Unemployed means you don't have a job.
Underemployed means you do a job that's below your qualifications.
So the chart is useless and is another piece of manipulation by the media.
In the specific case from Fathom Consulting, it's not necessarily correct to call it manipulation by the media, because Bloomberg is merely reproducing what Fathom themselves have produced.
Fathom has a rather nifty titled "China Momentum Indicator" which uses Premier Li Keqiang's famous index as the basis for judging what they deem as "real growth"... and from it, they've consistently argued over the last few years that growth is actually under half of what's officially reported.
Of course the problem with the CMI/Li Keqiang index, is that railway volume, electricity consumption, and loans disbursed by banks was useful for the old economy, but not useful for the new economy where retail consumption and service jobs are the new important indicators.

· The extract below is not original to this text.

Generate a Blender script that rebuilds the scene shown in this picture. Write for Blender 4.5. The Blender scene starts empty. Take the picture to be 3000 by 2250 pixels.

Fathom's underemployment rate, also appears to use the CMI as the basis of projecting their underemployment rate -- specifically "It has been calculated by looking at the employment shortfall implied by using our own CMI in place of China’s official GDP statistics"...
The problem is that their CMI is almost definitely not an accurate reflection of China's current economic prospects, so by using a bad ingredient into the analysis, they're going to get a bad product out as well.
I remember saying at the beginning of the year that I've noticed a trend between differing financial consulting groups and economists in terms of their China growth predictions and economic prospects, and the ones which have far more bleaker and negative views seem to be the ones who focus mostly or only on indicators of China's older growth sectors. It seems like this is true as well for Fathom Consulting.